A DVD that has been enhanced for widescreen is referred to as being anamorphic. Different from normal widescreen presentation, an anamorphic transfer actually compresses the picture, so pixels that would made taken up the whole vertical portion of the screen instead only take up part of it. This makes little difference to viewing the movie on an ordinary low-definition television set, but on a computer monitor or high-definition TV, it can provide substantially better vertical resolution than a non-anamorphic DVD will.

More and more studios are beginning to release their DVDs in anamorphic format, largely because videophiles get annoyed with them when they do not.

(This term is not to be confused with anthropomorphic, which sounds similar but means something entirely different. :)

How to tell if a DVD is enhanced for 16:9 mode

As detailed above, a DVD that has been made by an anamorphic transfer (aka an 'enhanced for 16:9 DVD' or just 'an anamorphic DVD') will have higher picture quality.

However, it can be hard to tell from the cover if a particular disc is anamorphic. It's not uncommon for the cover information to be missing, misleading, or even flat out wrong.
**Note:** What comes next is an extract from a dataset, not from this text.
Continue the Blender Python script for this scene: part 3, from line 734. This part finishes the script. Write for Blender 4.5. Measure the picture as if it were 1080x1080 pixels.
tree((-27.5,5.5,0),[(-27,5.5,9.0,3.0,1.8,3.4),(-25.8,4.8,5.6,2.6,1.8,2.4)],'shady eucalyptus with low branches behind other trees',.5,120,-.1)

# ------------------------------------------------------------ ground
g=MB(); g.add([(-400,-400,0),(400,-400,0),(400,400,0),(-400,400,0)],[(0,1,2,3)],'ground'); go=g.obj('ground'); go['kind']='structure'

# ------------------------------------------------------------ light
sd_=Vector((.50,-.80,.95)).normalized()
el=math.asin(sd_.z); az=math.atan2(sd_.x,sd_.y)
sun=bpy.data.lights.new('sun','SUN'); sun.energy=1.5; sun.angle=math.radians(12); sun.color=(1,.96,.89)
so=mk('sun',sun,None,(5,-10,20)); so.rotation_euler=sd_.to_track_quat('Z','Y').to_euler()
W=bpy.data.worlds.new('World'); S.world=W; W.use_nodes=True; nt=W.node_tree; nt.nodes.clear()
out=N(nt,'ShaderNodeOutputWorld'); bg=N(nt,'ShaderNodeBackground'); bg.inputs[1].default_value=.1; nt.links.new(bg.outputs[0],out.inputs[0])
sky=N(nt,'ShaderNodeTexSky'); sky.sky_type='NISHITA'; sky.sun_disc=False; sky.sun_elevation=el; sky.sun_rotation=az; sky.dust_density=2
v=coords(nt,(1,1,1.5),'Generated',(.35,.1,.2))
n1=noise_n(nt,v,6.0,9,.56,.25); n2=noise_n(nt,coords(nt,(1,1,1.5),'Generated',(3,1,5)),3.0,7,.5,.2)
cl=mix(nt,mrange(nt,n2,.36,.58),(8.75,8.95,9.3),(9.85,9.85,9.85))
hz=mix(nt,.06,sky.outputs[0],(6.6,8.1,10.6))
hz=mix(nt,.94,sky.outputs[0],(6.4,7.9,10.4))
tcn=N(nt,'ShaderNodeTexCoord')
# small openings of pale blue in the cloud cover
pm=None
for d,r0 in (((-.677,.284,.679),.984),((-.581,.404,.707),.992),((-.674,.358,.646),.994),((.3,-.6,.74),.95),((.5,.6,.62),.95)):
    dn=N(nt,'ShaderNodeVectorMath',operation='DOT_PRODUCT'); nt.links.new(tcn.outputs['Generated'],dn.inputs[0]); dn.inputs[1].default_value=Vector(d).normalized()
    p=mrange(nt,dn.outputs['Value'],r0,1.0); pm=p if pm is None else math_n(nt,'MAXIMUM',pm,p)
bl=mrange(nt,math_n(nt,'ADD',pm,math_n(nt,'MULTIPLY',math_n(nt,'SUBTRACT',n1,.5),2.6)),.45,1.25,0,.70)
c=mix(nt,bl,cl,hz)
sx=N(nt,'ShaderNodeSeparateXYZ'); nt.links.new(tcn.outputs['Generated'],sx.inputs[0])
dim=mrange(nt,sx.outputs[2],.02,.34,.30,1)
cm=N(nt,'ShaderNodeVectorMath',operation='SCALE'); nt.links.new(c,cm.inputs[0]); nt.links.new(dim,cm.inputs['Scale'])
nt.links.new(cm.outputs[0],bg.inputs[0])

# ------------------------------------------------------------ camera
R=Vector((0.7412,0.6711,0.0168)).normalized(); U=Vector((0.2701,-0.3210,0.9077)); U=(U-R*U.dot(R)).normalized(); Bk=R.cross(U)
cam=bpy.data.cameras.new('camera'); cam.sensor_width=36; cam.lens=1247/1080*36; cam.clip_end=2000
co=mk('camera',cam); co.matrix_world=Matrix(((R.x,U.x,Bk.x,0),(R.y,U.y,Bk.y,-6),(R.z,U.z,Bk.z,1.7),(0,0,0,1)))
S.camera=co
Here's how to test if a disc is anamorphic:

  1. Set your DVD player to '16:9 Television' mode.
  2. Set your television to 4:3 mode. (If you have an ordinary television, this is the normal mode. If you have a widescreen television, 4:3 mode is the one with big vertical black bars down the sides. Either way, make sure you're not in any kind of 'automatic' mode - you want to force it to stay in 4:3.)
  3. Play the DVD.
  4. Observe the results. If the picture is vertically distorted, making everything appear unnaturally tall and thin, then the disc is anamorphic. If the picture is not distorted, the disc is non-anamorphic.